* **Material supplied**:
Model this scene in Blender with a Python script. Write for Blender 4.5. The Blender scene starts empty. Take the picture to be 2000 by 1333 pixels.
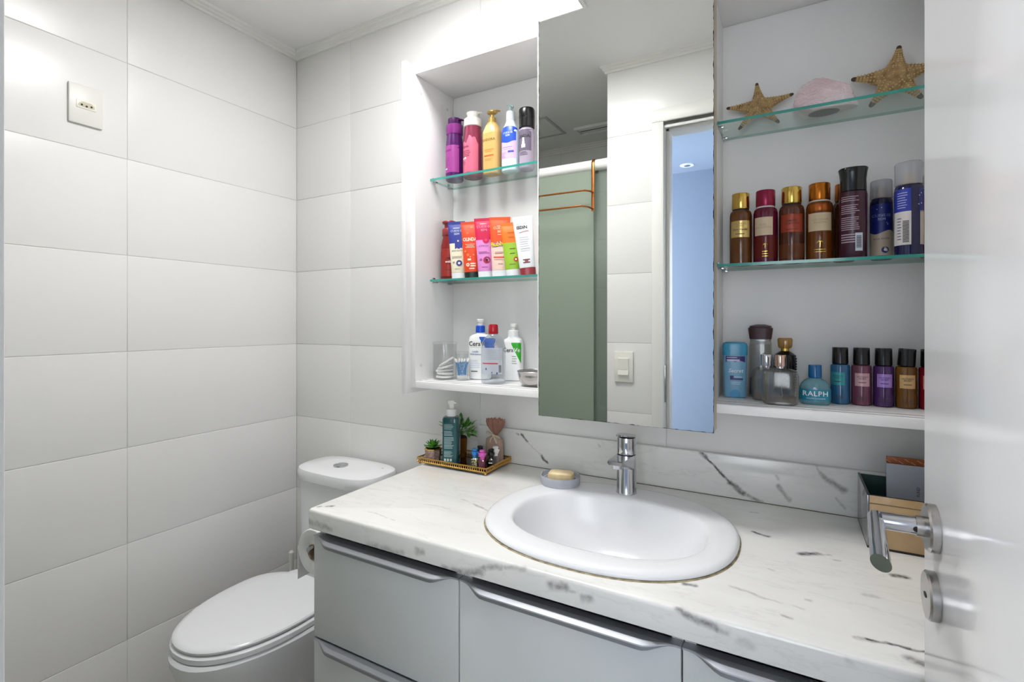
import bpy, bmesh, math, random
from math import sin, cos, pi, radians
from mathutils import Vector, Matrix
random.seed(11)
S = bpy.context.scene
COL = S.collection
V = Vector

# ------------------------------------------------------------------ camera
cam_d = bpy.data.cameras.new('camera'); cam = bpy.data.objects.new('camera', cam_d); COL.objects.link(cam)
cam.location = (1.8096, -1.3961, 1.2975)
cam.rotation_euler = (pi/2, 0, 0.5084)
cam_d.sensor_fit = 'HORIZONTAL'; cam_d.sensor_width = 36.0
cam_d.lens = 980.07/2000*36
cam_d.shift_y = -(666.5-626.39)/2000
cam_d.clip_start = 0.01
S.camera = cam
# ------------------------------------------------------------------ world, exposure
w = bpy.data.worlds.new('world'); S.world = w; w.use_nodes = True
w.node_tree.nodes['Background'].inputs[0].default_value = (0.62, 0.74, 1.0, 1)
w.node_tree.nodes['Background'].inputs[1].default_value = 0.3
S.view_settings.view_transform = 'Standard'; S.view_settings.look = 'None'
S.view_settings.gamma = 1.0; S.view_settings.use_curve_mapping = False
S.view_settings.exposure = 0.29
LAMP = 30.0          # emission strength of the ceiling panel
# daylight in the room behind the bathroom door, then an added rear fill
def area(name, loc, rot, sx, sy, power, col):
    l = bpy.data.lights.new(name, 'AREA'); l.shape = 'RECTANGLE'; l.size = sx; l.size_y = sy
    l.energy = power; l.color = col
    o = bpy.data.objects.new(name, l); o.location = loc; o.rotation_euler = rot; COL.objects.link(o); return o
area('window_daylight', (-.55, -2.62, 1.45), (0, radians(-90), 0), 1.5, .75, 88, (0.95, 0.97, 1.0))
area('added_rear_fill', (2.15, -3.02, 1.55), (radians(90), 0, radians(180)), 1.1, 1.2, 21, (1.0, 0.965, 0.93))  # fill lamp added to lift the shaded areas, no window known here

# ------------------------------------------------------------------ materials
def lin(c):
    c /= 255.0
    return c/12.92 if c <= .04045 else ((c+.055)/1.055)**2.4
def hexc(h):
    h = h.lstrip('#'); return tuple(lin(int(h[i:i+2], 16)) for i in (0, 2, 4)) + (1,)
MC = {}
def mat(h, rough=.45, metal=0., noise=None, bump=None, trans=0., coat=0., name=None, sss=0., spec=.5):
    key = (h, rough, metal, noise, bump, trans, coat, sss, spec)
    if key in MC: return MC[key]
    m = bpy.data.materials.new(name or 'mat_'+h.strip('#')); m.use_nodes = True
    nt = m.node_tree; b = nt.nodes['Principled BSDF']
    b.inputs['Base Color'].default_value = hexc(h)
    b.inputs['Roughness'].default_value = rough; b.inputs['Metallic'].default_value = metal
    b.inputs['Transmission Weight'].default_value = trans
    b.inputs['Coat Weight'].default_value = coat
    b.inputs['Specular IOR Level'].default_value = spec
    if sss:
        b.inputs['Subsurface Weight'].default_value = sss; b.inputs['Subsurface Radius'].default_value = (.01, .007, .005)
    if noise or bump:
        tc = nt.nodes.new('ShaderNodeTexCoord')
    if noise:                                # (scale, other colour, low, high)
        n = nt.nodes.new('ShaderNodeTexNoise'); n.inputs['Scale'].default_value = noise[0]; n.inputs['Detail'].default_value = 4
        r = nt.nodes.new('ShaderNodeMapRange'); r.inputs[1].default_value = noise[2]; r.inputs[2].default_value = noise[3]
        mx = nt.nodes.new('ShaderNodeMix'); mx.data_type = 'RGBA'
        mx.inputs[6].default_value = hexc(h); mx.inputs[7].default_value = hexc(noise[1])
        nt.links.new(tc.outputs['Object'], n.inputs['Vector']); nt.links.new(n.outputs['Fac'], r.inputs[0])
        nt.links.new(r.outputs[0], mx.inputs[0]); nt.links.new(mx.outputs[2], b.inputs['Base Color'])
    if bump:                                 # (scale, distance)
        n2 = nt.nodes.new('ShaderNodeTexNoise'); n2.inputs['Scale'].default_value = bump[0]; n2.inputs['Detail'].default_value = 3
        bp = nt.nodes.new('ShaderNodeBump'); bp.inputs['Distance'].default_value = bump[1]; bp.inputs['Strength'].default_value = .8
        nt.links.new(tc.outputs['Object'], n2.inputs['Vector']); nt.links.new(n2.outputs['Fac'], bp.inputs['Height'])
        nt.links.new(bp.outputs[0], b.inputs['Normal'])
    MC[key] = m; return m
def clear(h, body=.15, gloss=.5, rough=.03, bodyh=None, name=None):
    """clear or tinted glass / plastic: transparent, a little milky body, fresnel gloss"""
    key = ('clear', h, body, gloss, rough, bodyh)
    if key in MC: return MC[key]
    m = bpy.data.materials.new(name or 'clear_'+h.strip('#')); m.use_nodes = True
    nt = m.node_tree; nt.nodes.clear()
    out = nt.nodes.new('ShaderNodeOutputMaterial'); tr = nt.nodes.new('ShaderNodeBsdfTransparent'); tr.inputs[0].default_value = hexc(h)
    df = nt.nodes.new('ShaderNodeBsdfDiffuse'); df.inputs[0].default_value = hexc(bodyh or h)
    gl = nt.nodes.new('ShaderNodeBsdfGlossy'); gl.inputs['Roughness'].default_value = rough
    m1 = nt.nodes.new('ShaderNodeMixShader'); m1.inputs[0].default_value = body
    m2 = nt.nodes.new('ShaderNodeMixShader'); lw = nt.nodes.new('ShaderNodeLayerWeight'); lw.inputs[0].default_value = .35
    pw = nt.nodes.new('ShaderNodeMath'); pw.operation = 'POWER'; pw.inputs[1].default_value = 2.5
    ma = nt.nodes.new('ShaderNodeMath'); ma.operation = 'MULTIPLY_ADD'; ma.inputs[1].default_value = gloss; ma.inputs[2].default_value = .05*min(1, gloss*3)
    L = nt.links.new
    L(tr.outputs[0], m1.inputs[1]); L(df.outputs[0], m1.inputs[2]); L(m1.outputs[0], m2.inputs[1]); L(gl.outputs[0], m2.inputs[2])
    L(lw.outputs['Facing'], pw.inputs[0]); L(pw.outputs[0], ma.inputs[0]); L(ma.outputs[0], m2.inputs[0]); L(m2.outputs[0], out.inputs[0])
    MC[key] = m; return m
def emit(h, s, name):
    m = bpy.data.materials.new(name); m.use_nodes = True; nt = m.node_tree; nt.nodes.clear()
    out = nt.nodes.new('ShaderNodeOutputMaterial'); e = nt.nodes.new('ShaderNodeEmission')
    e.inputs[0].default_value = hexc(h); e.inputs[1].default_value = s; nt.links.new(e.outputs[0], out.inputs[0]); return m
TILE = mat('#ecebe9', .27, name='glazed_tile', bump=(90, .00012))
GROUT = mat('#d6d4ce', .8, name='grout')
PAINT = mat('#f4f3f2', .7, name='ceiling_paint')
CORN = mat('#efeeea', .6, name='cornice_plaster')
LAMI = mat('#f1f0ef', .38, name='white_laminate')
LAMIN = mat('#ebeae9', .5, name='laminate_inside')
CERAM = mat('#eff0f2', .22, name='white_ceramic')
PLASW = mat('#eeece6', .32, name='white_plastic')
CHROME = mat('#c9cacf', .09, 1., name='chrome')
STEEL = mat('#b4b1ae', .24, 1., name='brushed_steel', bump=(400, .00008))
ALU = mat('#a9acb2', .5, 1., name='aluminium')
LACQ = mat('#dadcdc', .18, name='grey_white_lacquer', coat=.2)
DOORW = mat('#f4f4f5', .12, name='door_lacquer', spec=.22)
FRAMEW = mat('#e9e8e4', .4, name='frame_paint')
GOLD = mat('#d8aa5a', .3, 1., name='gold_metal')
GOLDC = mat('#d8b45c', .2, 1., name='gold_cap')
COPPER = mat('#b8733f', .3, 1., name='copper')
BLACKP = mat('#0d0d0f', .25, name='black_plastic')
DARK = mat('#101010', .6, name='dark')
WHITE = mat('#f2f2f0', .4, name='white_print')
INK = mat('#2a2a30', .5, name='dark_print')
GLASS_EDGE = mat('#3c9488', .12, name='glass_edge', spec=.6)
GLASS_FACE = clear('#f4faf8', .015, .28, .02, name='shelf_glass')
GLASS_BACK = clear('#dceee9', .12, .2, .05, name='shelf_back_edge')
CLEARG = clear('#fafbfb', .03, .32, .03, name='clear_glass')

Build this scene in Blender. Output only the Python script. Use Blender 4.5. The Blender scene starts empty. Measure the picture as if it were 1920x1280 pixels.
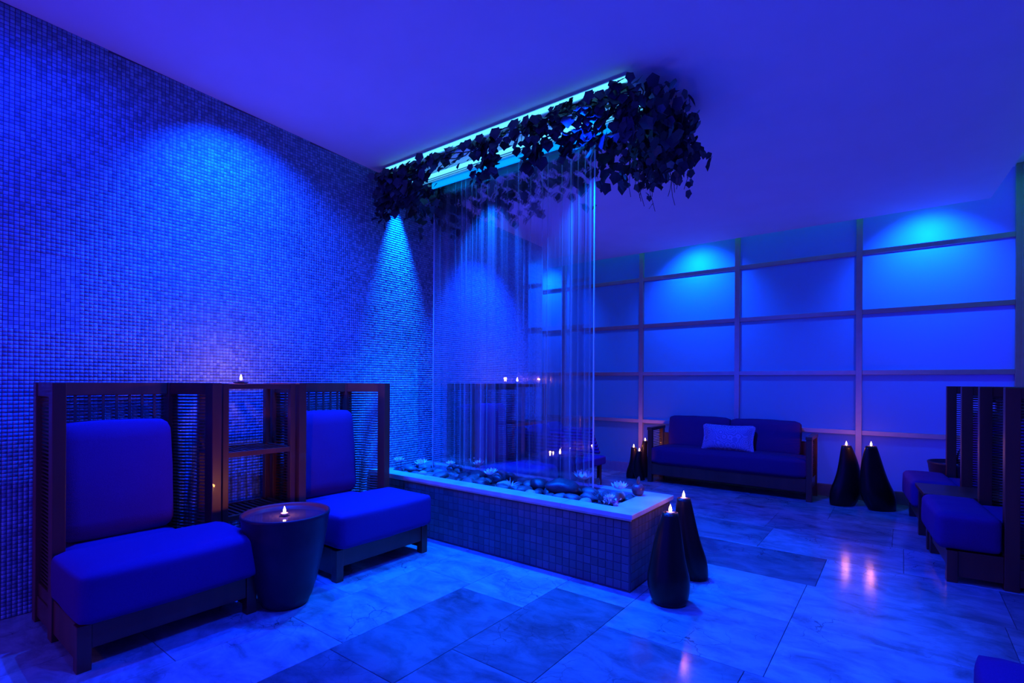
import bpy, bmesh, math, random
import numpy as np
from mathutils import Vector, Matrix, noise

random.seed(7)
rng = np.random.default_rng(7)
R = math.radians
PI = math.pi
S = bpy.context.scene
C = S.collection

# ------------------------------------------------------------------ camera
cam_d = bpy.data.cameras.new('camera')
cam = bpy.data.objects.new('camera', cam_d)
C.objects.link(cam)
cam_d.sensor_width = 36.0
cam_d.lens = 36.0 * 960.0 / 1920.0
cam_d.shift_y = 76.0 / 1920.0
cam_d.clip_start = 0.05
cam.location = (0, 0, 1.25)
roll = R(0.34)
cam.rotation_euler = (Matrix.Rotation(R(37.3), 3, 'Z') @ Matrix.Rotation(R(90), 3, 'X') @ Matrix.Rotation(roll, 3, 'Z')).to_euler()
S.camera = cam

# ------------------------------------------------------------------ view and world
S.view_settings.view_transform = 'Standard'
S.view_settings.look = 'None'
S.view_settings.gamma = 1.0
S.view_settings.use_curve_mapping = False
S.view_settings.exposure = 0.0
S.cycles.transparent_max_bounces = 24
S.cycles.sample_clamp_indirect = 4.0
W = bpy.data.worlds.new('spa_ambience')
S.world = W
W.use_nodes = True
W.node_tree.nodes['Background'].inputs[0].default_value = (0.022, 0.006, 1.0, 1)
W.node_tree.nodes['Background'].inputs[1].default_value = 1.65

BLUE = (0.0, 0.022, 1.0)
CYAN = (0.0, 0.22, 1.0)


def spot(name, loc, target, power, color, angle, blend=0.3, radius=0.03):
    l = bpy.data.lights.new(name, 'SPOT')
    l.energy = power; l.color = color; l.spot_size = R(angle); l.spot_blend = blend
    l.shadow_soft_size = radius
    o = bpy.data.objects.new(name, l); C.objects.link(o)
    o.location = loc
    o.rotation_euler = (Vector(target) - Vector(loc)).to_track_quat('-Z', 'Y').to_euler()
    return o


def area(name, loc, rot, sx, sy, power, color):
    l = bpy.data.lights.new(name, 'AREA')
    l.shape = 'RECTANGLE'; l.size = sx; l.size_y = sy; l.energy = power; l.color = color
    o = bpy.data.objects.new(name, l); C.objects.link(o)
    o.location = loc; o.rotation_euler = rot
    return o


# ceiling downlights, recessed above or outside the frame, plus one added wall fill
spot('downlight_lounge', (-2.88, 1.70, 3.12), (-2.75, 1.55, 0), 640, BLUE, 104, 0.5, 0.02)
spot('downlight_floor', (-0.9, 1.24, 3.14), (-1.0, 1.55, 0), 480, BLUE, 76, 0.25, 0.03)
spot('downlight_floor', (0.2, 2.0, 3.12), (-0.1, 2.7, 0), 240, BLUE, 70, 0.6, 0.03)
spot('downlight_or_wall_fill', (-3.18, 1.45, 3.15), (-3.75, 1.85, 1.6), 620, (0.0, 0.045, 1.0), 108, 1.0, 0.015)
spot('downlight_or_wall_fill', (-2.95, 0.45, 3.15), (-3.75, 0.75, 1.3), 110, (0.0, 0.02, 1.0), 130, 1.0, 0.05)  # added fill that lifts the left part of the mosaic wall
spot('downlight_rear', (-3.2, 4.35, 3.05), (-3.6, 4.5, 1.0), 1000, (0.0, 0.045, 1.0), 84, 0.8, 0.04)
# lamps inside and along the canopy over the pond, plus an added rear fill
spot('canopy_lamp_or_fill', (-3.655, 3.12, 3.04), (-3.75, 3.18, 1.2), 1500, (0, 0.09, 1.0), 40, 0.9, 0.02)
spot('canopy_lamp_or_fill', (-2.75, 3.05, 3.03), (-2.75, 3.12, 0), 620, (0, 0.11, 1.0), 75, 0.5, 0.02)
spot('canopy_lamp_or_fill', (-1.75, 3.05, 3.03), (-1.7, 3.12, 0), 620, (0, 0.11, 1.0), 75, 0.5, 0.02)
spot('canopy_lamp_or_fill', (-1.6, 2.74, 3.06), (-1.5, 2.2, 0), 260, BLUE, 80, 0.8, 0.03)
spot('canopy_lamp_or_fill', (-1.5, 3.72, 3.02), (-1.2, 5.5, 0), 800, BLUE, 95, 0.8, 0.03)  # added fill with no fixture, brightens the back floor and sofa
l = bpy.data.lights.new('candle_light', 'POINT'); l.energy = 5; l.color = (1.0, .30, .08); l.shadow_soft_size = .02
o = bpy.data.objects.new('candle_light', l); C.objects.link(o); o.location = (-3.25, -.85, .62)
# wall washers behind the frosted glass screen
for x in (-4.38, -2.09, 0.20):
    spot('screen_washer', (x, 7.22, 3.05), (x, 6.72, 2.35), 270, (0.0, 0.055, 1.0), 105, 1.0, 0.03)
    l = bpy.data.lights.new('washer_bulb', 'POINT'); l.energy = 2.0; l.color = (0.0, 0.26, 1.0); l.shadow_soft_size = .03
    o = bpy.data.objects.new('washer_bulb', l); C.objects.link(o); o.location = (x, 6.89, 2.79)
area('screen_backlight', (-1.8, 7.9, 2.5), (R(80), 0, 0), 6.6, 1.0, 22, (0.0, 0.02, 1.0))
# green-blue cove light above the dropped ceiling
area('cove_light', (-1.6, 6.62, 3.26), (R(0), 0, 0), 4.6, 0.05, 6, (0.0, 0.55, 0.5))
area('cove_light', (0.85, 4.2, 3.26), (R(0), 0, 0), 0.05, 4.2, 6, (0.0, 0.7, 0.5))


# ------------------------------------------------------------------ helpers
def tag(o, label=None, cat=None, group=None, kind=None):
    if label: o['label'] = label
    if cat: o['category'] = cat
    if group: o['group'] = group
    if kind: o['kind'] = kind
    return o


def empty(name, loc=(0, 0, 0), rz=0.0):
    o = bpy.data.objects.new(name, None)
    C.objects.link(o)
    o.location = loc
    o.rotation_euler = (0, 0, rz)
    o.empty_display_size = 0.1
    return o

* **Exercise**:
Begin with the first line of the records and repeat every line up to the one with "(1.0, 0.965, 0.93))", counting that line too. Pictures are not part of the copy.

* **Response**:
Model this scene in Blender with a Python script. Write for Blender 4.5. The Blender scene starts empty. Take the picture to be 2000 by 1333 pixels.
import bpy, bmesh, math, random
from math import sin, cos, pi, radians
from mathutils import Vector, Matrix
random.seed(11)
S = bpy.context.scene
COL = S.collection
V = Vector

# ------------------------------------------------------------------ camera
cam_d = bpy.data.cameras.new('camera'); cam = bpy.data.objects.new('camera', cam_d); COL.objects.link(cam)
cam.location = (1.8096, -1.3961, 1.2975)
cam.rotation_euler = (pi/2, 0, 0.5084)
cam_d.sensor_fit = 'HORIZONTAL'; cam_d.sensor_width = 36.0
cam_d.lens = 980.07/2000*36
cam_d.shift_y = -(666.5-626.39)/2000
cam_d.clip_start = 0.01
S.camera = cam
# ------------------------------------------------------------------ world, exposure
w = bpy.data.worlds.new('world'); S.world = w; w.use_nodes = True
w.node_tree.nodes['Background'].inputs[0].default_value = (0.62, 0.74, 1.0, 1)
w.node_tree.nodes['Background'].inputs[1].default_value = 0.3
S.view_settings.view_transform = 'Standard'; S.view_settings.look = 'None'
S.view_settings.gamma = 1.0; S.view_settings.use_curve_mapping = False
S.view_settings.exposure = 0.29
LAMP = 30.0          # emission strength of the ceiling panel
# daylight in the room behind the bathroom door, then an added rear fill
def area(name, loc, rot, sx, sy, power, col):
    l = bpy.data.lights.new(name, 'AREA'); l.shape = 'RECTANGLE'; l.size = sx; l.size_y = sy
    l.energy = power; l.color = col
    o = bpy.data.objects.new(name, l); o.location = loc; o.rotation_euler = rot; COL.objects.link(o); return o
area('window_daylight', (-.55, -2.62, 1.45), (0, radians(-90), 0), 1.5, .75, 88, (0.95, 0.97, 1.0))
area('added_rear_fill', (2.15, -3.02, 1.55), (radians(90), 0, radians(180)), 1.1, 1.2, 21, (1.0, 0.965, 0.93))  # fill lamp added to lift the shaded areas, no window known here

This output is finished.